Sometimes Art Has to Mourn
“Sometimes we only want to think about how wonderful the person’s life was, and we really don’t want to deal with the pain that came along with that”, Pearl Cleage.
Aretha Franklin Tried To Get Muhammad Ali’s Number, Pearl Cleage Remembers | 90.1 FM WABE
When news of singer Aretha Franklin’s death reached her, “City Lights” host Lois Reitzes got in touch with Atlanta…
www.wabe.org
Atlanta author and playwright Pearl Cleage is interviewd by WABE’s Lois Reitzes about her new book. In it she relates a story about her father and Aretha Franklin. Aretha is being abused by her husband and she wanted Mohammad Ali’s number to call and ask him to beat up her husband.
Later after Aretha is out of that relationship she releases an album. Pearl and her father listen and afterward her father laments how empty her voice seemed. She sang better when she was in that relationship, he points out. Pearl says she would rather Aretha not sing like that than be beaten up. Her father says “I guess, I guess.”
That story hit me like a slap in the face. No one should have to go through what Aretha lived through.
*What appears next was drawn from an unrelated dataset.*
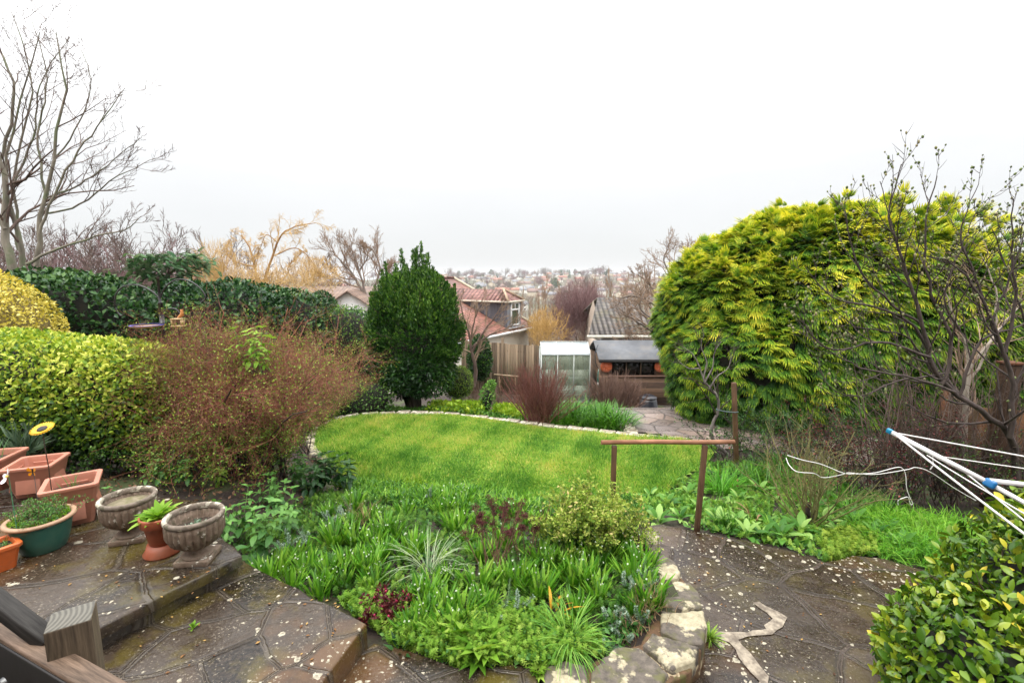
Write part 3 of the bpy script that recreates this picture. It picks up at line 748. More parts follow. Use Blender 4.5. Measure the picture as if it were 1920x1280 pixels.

But it fueled her creativity. How much less would our world be if she hadn’t?
Rothko was once asked how he knew his painting was complete. “There is tragedy in every brush stroke.”
Jack White encourages his younger self in the movie It Might Get Loud that he has to have a fight with his guitar and win. If there isn’t a struggle, then make one up.
What does this say about art? What does this say about the artists? What does this say about us, the audience, when we don’t want to know the struggles behind the art?
The reality of art, what makes art real to us, is when we can see ourselves, our lives reflected in the hand, eyes, voice, words of the artist in their art. Creating art AND appreciating art is another way to rejoice with those who rejoice and mourn those who mourn. And sometimes art has to mourn. There is beauty in tragedy that needs to be expressed.
Why do bad things happen? Sometimes it is so we can share each others’ burdens, carry each other through the darkness. It isn’t always light. We are not promised continual light. That does not seem to be how creation exists. There is winter as well as spring. There is no resurrection without death. A perfect flower does not always remain in bloom.
Our existence is predicated on empathy and sympathy. When we throw those out is when bad things get worse. And we can only honestly empathize and sympathize when we have gone through something similar.
The parable of the Samaritan shows both the giver of help and the receiver of that help from someone the injured is supposed to hate. Had that Samaritan experienced something similar before?
I hate tragedy and sorrow in my life or others. Would the world actually be better without it? I’d be willing to find out. But unfortunately that is not the world we live in.
Jesus, even as considered the perfect human by Christian theology, faced despair on the cross and the silence and rejected prayers by his own Father God in the garden of Gethsemane. He wept at the death of a friend. Even if we were to live perfect lives we would not be without sorrow, pain, and despair.
We are faced with an existence that will experience pain. This is why we need each other. That is the dichotomy, right? We want to be unique, but we don’t want to be alone. Loneliness and depression is the leading cause of assisted deaths in the Netherlands.
Art truly is relationship #
We need to let others know they are not alone. We might not have the answers, but we have a shared experience to hold each other up, to encourage others to hold on, to say “Yes, I understand, I have been there, too.”
The notion of celebrity is hard to counter act. We think the celebrity artists have made it, that stardom is desirable for some reason. I suppose it shows someone matters to someone else. More often than not it masks the reality of the artists’ existence. We think having made it lifts the stars above the tragedies of life, when what we like most about and what attracts us to their work is how it comes from the authenticity of those tragedies.
Out of the abundance of the heart the artist creates—the poet speaks, the writer writes, the dancer dances, the painter paints, the sculptor sculpts, the actor acts. Our heart is shaped by our tragedies as much as by the joys of life.
And we need to share the tragedies with others as much as the joys.
There is more to this than I can fathom at the moment. Maybe you have some deeper thoughts to share. We need those moments in life not just for us, but for others.